Publik Inggris menyalahkan Beckham. Dalam sebuah wawancara, bahkan ia mengungkapkan banyak ancaman dialamatkan padanya dan keluarganya.

“Untuk sementara, situasinya jadi mengerikan. Saya dan keluarga menerima sejumlah ancaman. Itu hal yang sulit saya terima, tapi keluarga saya menanggung beban yang lebih berat. Ibu, ayah, nenek, dan kakek saya harus melewati masa-masa sulit,” katanya.

Nasib lebih tragis dialami oleh Pemain Timnas Kolombia Andreas Escobar.
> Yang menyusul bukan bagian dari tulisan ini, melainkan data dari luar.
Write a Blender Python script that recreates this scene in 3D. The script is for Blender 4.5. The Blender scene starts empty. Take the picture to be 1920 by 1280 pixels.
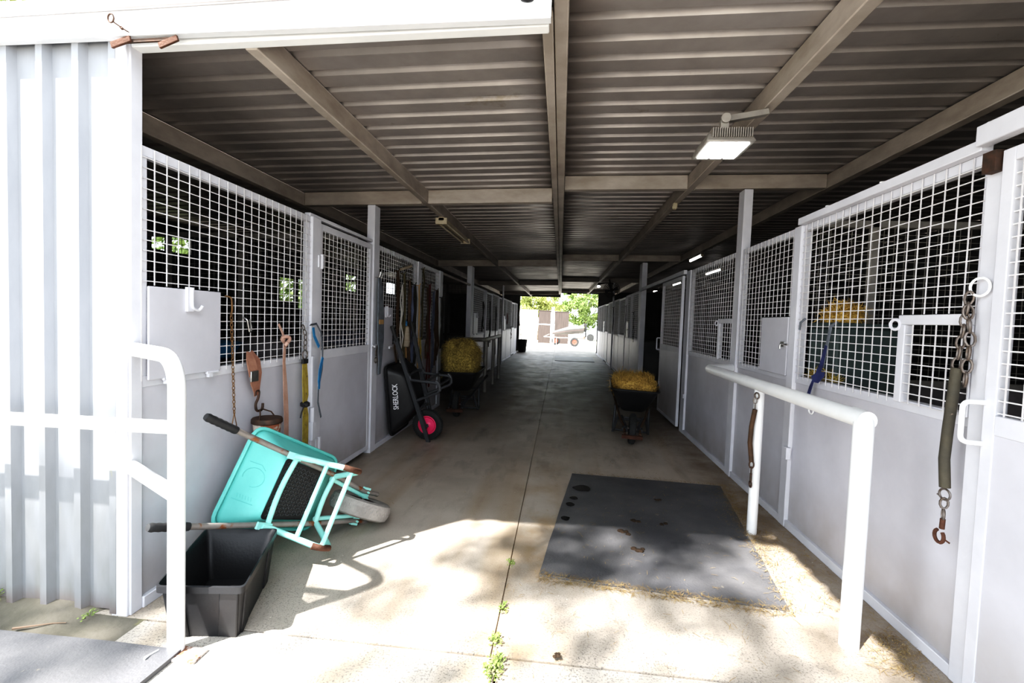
import bpy, bmesh, math, random
from mathutils import Vector, Matrix, noise
RNG = random.Random(11)
COL = bpy.context.scene.collection
V = Vector
PI = math.pi
ORG = {}

# ------------------------------------------------------------------ materials
def _n(nt, t, **kw):
    n = nt.nodes.new(t)
    for k, v in kw.items():
        if k in n.inputs: n.inputs[k].default_value = v
        else: setattr(n, k, v)
    return n

def mat(name, c1, c2=None, scale=4.0, rough=.6, metal=0.0, bump=0.0, bscale=60.0, stretch=(1, 1, 1),
        spot=None, spot_scale=9.0, spot_thr=.62, spot2=None, spot2_scale=40.0, spot2_thr=.7,
        emit=None, estr=0.0, lo=.35, hi=.65, low_dirt=None, spec=.5, trans=0.0, rough2=None):
    m = bpy.data.materials.new(name); m.use_nodes = True
    nt = m.node_tree; b = nt.nodes['Principled BSDF']
    b.inputs['Roughness'].default_value = rough; b.inputs['Metallic'].default_value = metal
    b.inputs['Specular IOR Level'].default_value = spec
    L = nt.links.new
    tc = _n(nt, 'ShaderNodeTexCoord'); mp = _n(nt, 'ShaderNodeMapping')
    mp.inputs['Scale'].default_value = stretch
    gm = _n(nt, 'ShaderNodeNewGeometry')
    L(gm.outputs['Position'], mp.inputs['Vector'])
    col = None
    def ramp(fac, a, bb, p0, p1):
        r = _n(nt, 'ShaderNodeValToRGB')
        r.color_ramp.elements[0].position = p0; r.color_ramp.elements[1].position = p1
        r.color_ramp.elements[0].color = (*a, 1); r.color_ramp.elements[1].color = (*bb, 1)
        L(fac, r.inputs['Fac']); return r.outputs['Color']
    def mix(a, bcol, fac):
        x = _n(nt, 'ShaderNodeMix'); x.data_type = 'RGBA'
        L(fac, x.inputs[0]); L(a, x.inputs[6])
        if isinstance(bcol, tuple): x.inputs[7].default_value = (*bcol, 1)
        else: L(bcol, x.inputs[7])
        return x.outputs[2]
    if c2 is not None:
        nz = _n(nt, 'ShaderNodeTexNoise', Scale=scale, Detail=6.0, Roughness=.6)
        L(mp.outputs['Vector'], nz.inputs['Vector'])
        col = ramp(nz.outputs['Fac'], c1, c2, lo, hi)
        if rough2 is not None:
            rr = _n(nt, 'ShaderNodeMapRange'); rr.inputs['From Min'].default_value = lo; rr.inputs['From Max'].default_value = hi
            rr.inputs['To Min'].default_value = rough; rr.inputs['To Max'].default_value = rough2
            L(nz.outputs['Fac'], rr.inputs['Value']); L(rr.outputs['Result'], b.inputs['Roughness'])
    else:
        rgb = _n(nt, 'ShaderNodeRGB'); rgb.outputs[0].default_value = (*c1, 1); col = rgb.outputs[0]
    for sp, sc, th in ((spot, spot_scale, spot_thr), (spot2, spot2_scale, spot2_thr)):
        if sp is None: continue
        nz = _n(nt, 'ShaderNodeTexNoise', Scale=sc, Detail=8.0, Roughness=.65)
        L(mp.outputs['Vector'], nz.inputs['Vector'])
        f = ramp(nz.outputs['Fac'], (0, 0, 0), (1, 1, 1), th, min(.99, th + .06))
        col = mix(col, sp, f)
    for dc, z0, z1 in (low_dirt or ()):          # grime that grows towards the ground
        sx = _n(nt, 'ShaderNodeSeparateXYZ'); L(gm.outputs['Position'], sx.inputs[0])
        nz = _n(nt, 'ShaderNodeTexNoise', Scale=5.0, Detail=6.0); L(mp.outputs['Vector'], nz.inputs['Vector'])
        mr = _n(nt, 'ShaderNodeMapRange'); mr.inputs['From Min'].default_value = z1; mr.inputs['From Max'].default_value = z0
        L(sx.outputs['Z'], mr.inputs['Value'])
        mu = _n(nt, 'ShaderNodeMath', operation='MULTIPLY'); L(mr.outputs['Result'], mu.inputs[0]); L(nz.outputs['Fac'], mu.inputs[1])
        mu2 = _n(nt, 'ShaderNodeMath', operation='MULTIPLY'); L(mu.outputs[0], mu2.inputs[0]); mu2.inputs[1].default_value = 1.3; mu2.use_clamp = True
        col = mix(col, dc, mu2.outputs[0])
    L(col, b.inputs['Base Color'])
    if bump:
        nb = _n(nt, 'ShaderNodeTexNoise', Scale=bscale, Detail=5.0); L(mp.outputs['Vector'], nb.inputs['Vector'])
        bp = _n(nt, 'ShaderNodeBump', Strength=bump, Distance=.01); L(nb.outputs['Fac'], bp.inputs['Height'])
        L(bp.outputs['Normal'], b.inputs['Normal'])
    if emit is not None:
        b.inputs['Emission Color'].default_value = (*emit, 1); b.inputs['Emission Strength'].default_value = estr
    if trans: b.inputs['Transmission Weight'].default_value = trans
    return m

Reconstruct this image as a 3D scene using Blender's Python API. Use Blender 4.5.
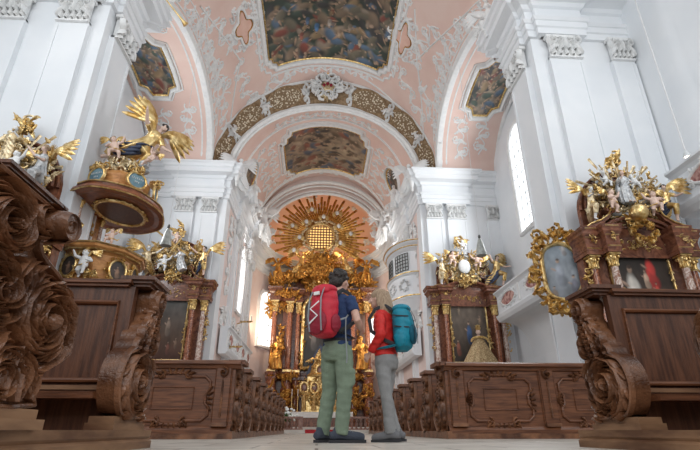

Gol bunuh dirinya saat menghadapi Amerika Serikat pada Piala Dunia 1994 mengantarkannya pada pembunuhan dirinya.

Ia ditembak sebanyak enam (versi lain dua belas) kali di depan sebuah klub malam bernama El Indio pada 2 Juli 1994.

Castro Munoz menembak Escobar sambil berteriak, “Thanks for the own-goal, hijueputa!” yang berarti terima kasih atas gol bunuh diri-mu, anak pelacur.” Pada setiap tembakan, ia berseru gol-gol-gol dengan logat seperti komentator sepak bola khas Amerika Latin saat sedang siaran.


***

Kepahlawanan dan kepecundangan bagai dua sisi mata uang. Keberhasilan dalam menyelesaikan suatu pertandingan akan mengantarkan seseorang pada gelar pahlawan, namun kegagalan akan berisiko pada sematan gelar pecundang.

Untuk menjadi pahlawan, seseorang harus siap dengan risiko menjadi seorang pecundang. Itulah yang dihadapi Ginola, Beckham, dan Escobar.

Menjadi pecundang, berarti seseorang harus siap diasingkan, dibenci, dicaci, bahkan dilenyapkan. Tetapi seorang pahlawan harus tetap bertanding, bertarung, dan berperang.

Cerita-cerita kepahlawanan selalu menarik bagi setiap orang. Dikenal dan dikenang banyak orang karena jasanya. Namanya harum.

Namun, bagi pahlawan cerita itu tidaklah penting. Bagi pahlawan, perbuatan adalah yang terpenting.

“Dan seorang pahlawan adalah seorang yang mengundurkan diri untuk dilupakan seperti kita melupakan yang mati untuk revolusi,” kata Soe Hok Gie.